◆ **Information shown**:
____________
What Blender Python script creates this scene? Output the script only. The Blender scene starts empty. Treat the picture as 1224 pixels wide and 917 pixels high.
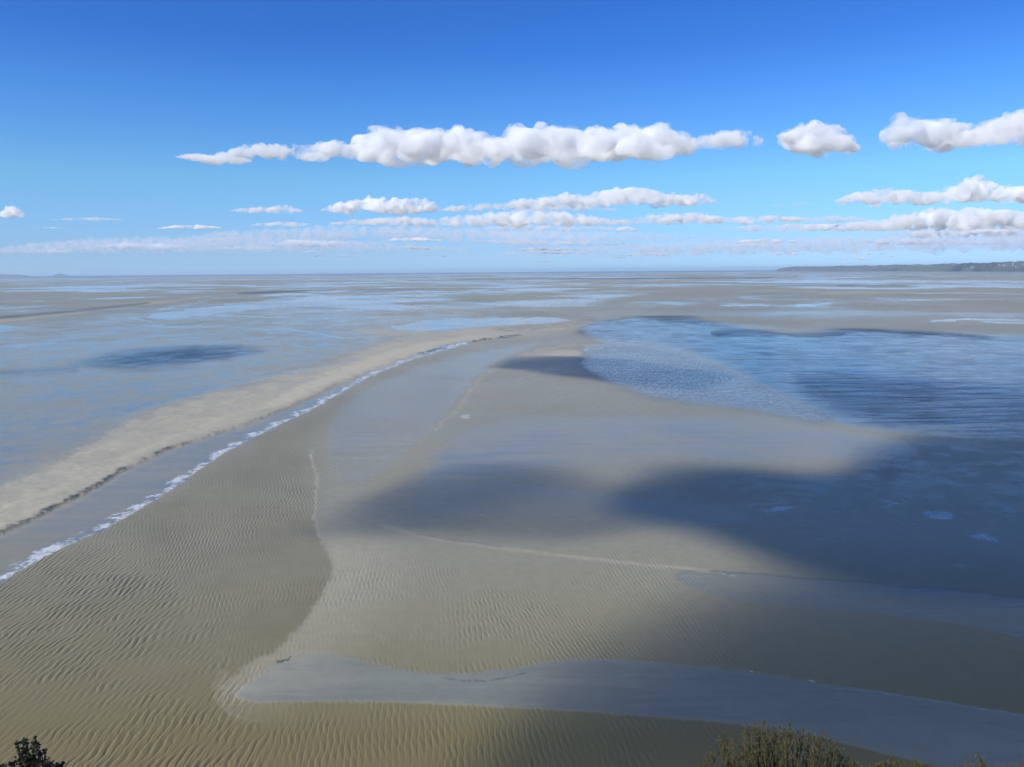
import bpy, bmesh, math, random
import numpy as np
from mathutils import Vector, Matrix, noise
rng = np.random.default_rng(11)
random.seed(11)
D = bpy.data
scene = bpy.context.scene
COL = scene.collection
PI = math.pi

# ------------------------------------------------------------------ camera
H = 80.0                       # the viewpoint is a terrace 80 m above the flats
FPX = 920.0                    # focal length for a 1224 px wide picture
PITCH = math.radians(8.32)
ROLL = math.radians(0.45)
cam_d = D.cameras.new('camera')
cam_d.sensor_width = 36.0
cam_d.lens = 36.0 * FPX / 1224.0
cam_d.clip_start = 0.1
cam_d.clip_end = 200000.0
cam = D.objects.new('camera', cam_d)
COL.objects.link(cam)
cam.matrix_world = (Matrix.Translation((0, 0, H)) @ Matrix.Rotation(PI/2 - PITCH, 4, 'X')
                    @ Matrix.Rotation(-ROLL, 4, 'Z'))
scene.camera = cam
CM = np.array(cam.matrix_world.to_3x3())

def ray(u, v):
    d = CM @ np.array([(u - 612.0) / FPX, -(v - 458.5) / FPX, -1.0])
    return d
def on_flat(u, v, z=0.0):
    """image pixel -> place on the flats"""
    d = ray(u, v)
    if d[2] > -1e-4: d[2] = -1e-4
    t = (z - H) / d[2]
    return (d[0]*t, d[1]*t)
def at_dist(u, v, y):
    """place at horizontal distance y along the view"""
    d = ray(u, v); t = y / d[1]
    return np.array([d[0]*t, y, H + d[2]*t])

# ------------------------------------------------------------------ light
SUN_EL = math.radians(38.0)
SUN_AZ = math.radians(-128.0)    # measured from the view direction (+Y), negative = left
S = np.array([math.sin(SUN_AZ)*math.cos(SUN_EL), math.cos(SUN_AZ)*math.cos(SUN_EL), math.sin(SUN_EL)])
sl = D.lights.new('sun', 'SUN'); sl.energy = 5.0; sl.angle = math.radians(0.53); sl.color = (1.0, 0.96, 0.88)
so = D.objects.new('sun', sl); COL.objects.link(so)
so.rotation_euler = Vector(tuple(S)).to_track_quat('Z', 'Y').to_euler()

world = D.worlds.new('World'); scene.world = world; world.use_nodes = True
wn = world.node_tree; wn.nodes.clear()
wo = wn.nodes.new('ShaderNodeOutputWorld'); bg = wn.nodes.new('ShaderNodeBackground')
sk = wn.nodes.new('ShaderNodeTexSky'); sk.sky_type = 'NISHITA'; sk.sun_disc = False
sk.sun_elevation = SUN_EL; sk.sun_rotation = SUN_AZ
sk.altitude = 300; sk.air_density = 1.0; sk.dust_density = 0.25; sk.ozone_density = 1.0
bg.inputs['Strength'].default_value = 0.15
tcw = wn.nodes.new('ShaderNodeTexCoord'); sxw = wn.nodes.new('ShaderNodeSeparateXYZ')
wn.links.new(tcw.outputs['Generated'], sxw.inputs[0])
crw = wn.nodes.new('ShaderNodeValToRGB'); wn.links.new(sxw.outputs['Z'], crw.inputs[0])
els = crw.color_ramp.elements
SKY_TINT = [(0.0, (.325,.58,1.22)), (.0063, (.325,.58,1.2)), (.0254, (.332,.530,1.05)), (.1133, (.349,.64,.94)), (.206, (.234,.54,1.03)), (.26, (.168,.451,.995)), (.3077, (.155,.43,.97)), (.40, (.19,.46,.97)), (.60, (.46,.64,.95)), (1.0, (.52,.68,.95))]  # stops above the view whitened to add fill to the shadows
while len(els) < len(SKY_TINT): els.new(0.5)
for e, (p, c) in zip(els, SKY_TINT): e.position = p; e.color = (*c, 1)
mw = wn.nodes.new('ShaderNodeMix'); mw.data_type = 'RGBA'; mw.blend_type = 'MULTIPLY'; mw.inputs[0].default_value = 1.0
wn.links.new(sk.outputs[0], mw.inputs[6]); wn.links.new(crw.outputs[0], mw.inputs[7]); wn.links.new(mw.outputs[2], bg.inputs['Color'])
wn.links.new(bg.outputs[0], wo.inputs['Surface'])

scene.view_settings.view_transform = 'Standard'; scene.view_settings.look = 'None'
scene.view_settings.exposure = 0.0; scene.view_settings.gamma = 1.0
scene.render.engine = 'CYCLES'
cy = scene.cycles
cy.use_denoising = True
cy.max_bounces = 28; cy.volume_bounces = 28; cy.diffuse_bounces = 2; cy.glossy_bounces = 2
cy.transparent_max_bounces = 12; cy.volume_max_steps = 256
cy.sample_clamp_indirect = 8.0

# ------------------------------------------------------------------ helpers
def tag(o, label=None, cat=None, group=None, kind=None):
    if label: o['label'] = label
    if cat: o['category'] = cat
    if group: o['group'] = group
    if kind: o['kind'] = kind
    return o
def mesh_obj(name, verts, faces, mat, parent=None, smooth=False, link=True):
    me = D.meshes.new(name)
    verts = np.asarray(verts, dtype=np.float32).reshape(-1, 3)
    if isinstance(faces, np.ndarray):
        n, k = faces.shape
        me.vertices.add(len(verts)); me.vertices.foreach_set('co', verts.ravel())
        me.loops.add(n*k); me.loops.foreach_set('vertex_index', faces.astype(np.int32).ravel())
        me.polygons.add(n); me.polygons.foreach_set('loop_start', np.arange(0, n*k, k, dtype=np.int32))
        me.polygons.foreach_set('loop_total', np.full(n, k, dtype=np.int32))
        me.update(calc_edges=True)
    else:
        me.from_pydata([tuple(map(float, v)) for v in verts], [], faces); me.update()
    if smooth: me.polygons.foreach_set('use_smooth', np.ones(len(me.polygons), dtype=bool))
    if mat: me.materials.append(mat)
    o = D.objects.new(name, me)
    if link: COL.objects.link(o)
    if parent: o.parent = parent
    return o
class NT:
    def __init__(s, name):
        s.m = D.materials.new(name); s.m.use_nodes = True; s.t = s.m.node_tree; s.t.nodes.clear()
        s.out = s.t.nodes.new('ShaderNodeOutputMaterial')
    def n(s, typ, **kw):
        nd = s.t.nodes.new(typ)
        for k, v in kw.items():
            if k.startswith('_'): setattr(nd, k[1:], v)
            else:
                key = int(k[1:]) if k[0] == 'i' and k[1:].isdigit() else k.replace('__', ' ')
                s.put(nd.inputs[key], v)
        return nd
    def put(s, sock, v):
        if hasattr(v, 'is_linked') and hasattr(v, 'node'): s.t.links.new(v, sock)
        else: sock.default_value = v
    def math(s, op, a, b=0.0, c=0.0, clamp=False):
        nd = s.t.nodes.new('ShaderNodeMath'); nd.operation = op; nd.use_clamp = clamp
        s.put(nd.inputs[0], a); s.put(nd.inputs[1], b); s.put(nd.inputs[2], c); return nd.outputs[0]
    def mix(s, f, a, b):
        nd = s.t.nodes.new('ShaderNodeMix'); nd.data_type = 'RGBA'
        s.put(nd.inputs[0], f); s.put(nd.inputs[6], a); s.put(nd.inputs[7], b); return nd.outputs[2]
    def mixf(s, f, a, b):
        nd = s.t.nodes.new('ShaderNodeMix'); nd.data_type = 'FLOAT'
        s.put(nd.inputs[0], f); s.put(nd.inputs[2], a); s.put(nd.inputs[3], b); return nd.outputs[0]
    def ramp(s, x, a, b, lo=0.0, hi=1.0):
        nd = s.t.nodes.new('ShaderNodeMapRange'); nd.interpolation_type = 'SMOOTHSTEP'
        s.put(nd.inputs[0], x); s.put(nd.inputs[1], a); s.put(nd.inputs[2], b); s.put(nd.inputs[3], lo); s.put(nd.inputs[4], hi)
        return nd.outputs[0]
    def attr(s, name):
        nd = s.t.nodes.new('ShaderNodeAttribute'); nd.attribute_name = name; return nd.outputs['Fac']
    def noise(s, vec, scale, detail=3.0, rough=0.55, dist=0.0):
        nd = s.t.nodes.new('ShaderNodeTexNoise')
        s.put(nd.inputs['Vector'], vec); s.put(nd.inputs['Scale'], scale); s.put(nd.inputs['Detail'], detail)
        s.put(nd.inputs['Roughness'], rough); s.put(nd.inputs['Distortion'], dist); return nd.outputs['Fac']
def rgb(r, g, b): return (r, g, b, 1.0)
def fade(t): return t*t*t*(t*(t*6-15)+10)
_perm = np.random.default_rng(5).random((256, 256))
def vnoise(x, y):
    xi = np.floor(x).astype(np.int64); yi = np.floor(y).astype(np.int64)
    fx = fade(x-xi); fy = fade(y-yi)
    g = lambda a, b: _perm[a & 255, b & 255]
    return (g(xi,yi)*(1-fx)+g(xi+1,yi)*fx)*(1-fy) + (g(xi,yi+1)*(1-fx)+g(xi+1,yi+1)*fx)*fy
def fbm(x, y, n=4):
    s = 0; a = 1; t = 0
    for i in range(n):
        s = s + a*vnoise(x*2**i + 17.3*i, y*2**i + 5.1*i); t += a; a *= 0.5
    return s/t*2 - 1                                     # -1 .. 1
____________
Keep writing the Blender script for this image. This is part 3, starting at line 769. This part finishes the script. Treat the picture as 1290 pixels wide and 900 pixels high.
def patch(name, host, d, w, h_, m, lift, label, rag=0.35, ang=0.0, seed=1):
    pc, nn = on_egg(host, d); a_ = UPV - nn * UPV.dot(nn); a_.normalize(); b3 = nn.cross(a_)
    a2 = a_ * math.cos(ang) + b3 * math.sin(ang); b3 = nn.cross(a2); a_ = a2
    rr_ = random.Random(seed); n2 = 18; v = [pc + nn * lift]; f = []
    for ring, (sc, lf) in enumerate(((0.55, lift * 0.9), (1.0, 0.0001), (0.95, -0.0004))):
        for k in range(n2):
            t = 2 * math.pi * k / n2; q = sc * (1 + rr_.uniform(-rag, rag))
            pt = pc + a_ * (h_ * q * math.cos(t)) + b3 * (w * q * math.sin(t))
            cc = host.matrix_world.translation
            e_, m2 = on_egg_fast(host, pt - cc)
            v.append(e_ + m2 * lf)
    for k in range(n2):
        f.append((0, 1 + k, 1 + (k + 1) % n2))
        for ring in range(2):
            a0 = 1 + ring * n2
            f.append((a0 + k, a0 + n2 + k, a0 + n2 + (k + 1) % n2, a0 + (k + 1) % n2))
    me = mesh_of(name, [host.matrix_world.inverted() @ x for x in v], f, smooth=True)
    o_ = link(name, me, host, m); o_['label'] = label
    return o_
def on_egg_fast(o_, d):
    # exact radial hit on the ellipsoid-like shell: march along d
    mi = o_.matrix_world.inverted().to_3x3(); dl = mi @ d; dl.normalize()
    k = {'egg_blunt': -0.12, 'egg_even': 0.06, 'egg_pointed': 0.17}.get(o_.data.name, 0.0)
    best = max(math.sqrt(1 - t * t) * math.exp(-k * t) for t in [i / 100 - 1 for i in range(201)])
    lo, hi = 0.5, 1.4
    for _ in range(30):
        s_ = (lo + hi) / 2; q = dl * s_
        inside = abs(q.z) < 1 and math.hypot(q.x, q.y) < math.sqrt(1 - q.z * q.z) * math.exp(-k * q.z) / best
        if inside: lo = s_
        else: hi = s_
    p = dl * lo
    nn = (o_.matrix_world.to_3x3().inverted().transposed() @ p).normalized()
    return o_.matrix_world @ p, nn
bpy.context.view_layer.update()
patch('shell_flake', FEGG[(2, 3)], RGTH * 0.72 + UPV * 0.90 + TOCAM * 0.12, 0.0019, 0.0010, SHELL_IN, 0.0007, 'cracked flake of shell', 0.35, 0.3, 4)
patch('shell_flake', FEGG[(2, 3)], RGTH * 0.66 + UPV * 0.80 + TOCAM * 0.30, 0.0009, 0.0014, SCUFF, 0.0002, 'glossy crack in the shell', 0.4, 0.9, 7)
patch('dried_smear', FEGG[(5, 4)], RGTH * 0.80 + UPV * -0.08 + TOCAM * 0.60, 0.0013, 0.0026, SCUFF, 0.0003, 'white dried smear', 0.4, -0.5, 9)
____________
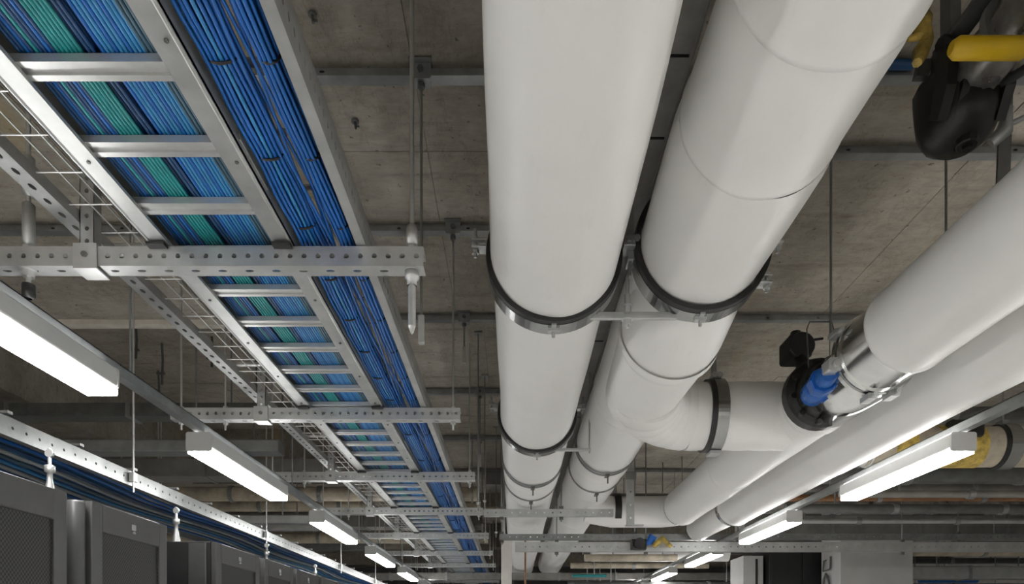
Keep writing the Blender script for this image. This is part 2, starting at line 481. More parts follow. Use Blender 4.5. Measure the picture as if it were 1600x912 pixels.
____________
Go up to the line with "What Blender Python" and retype exactly from there through the line with "PI = math.pi". Leave out pictures.

◆ **Exercise answer**:
What Blender Python script creates this scene? Output the script only. The Blender scene starts empty. Treat the picture as 1224 pixels wide and 917 pixels high.
import bpy, bmesh, math, random
import numpy as np
from mathutils import Vector, Matrix, noise
rng = np.random.default_rng(11)
random.seed(11)
D = bpy.data
scene = bpy.context.scene
COL = scene.collection
PI = math.pi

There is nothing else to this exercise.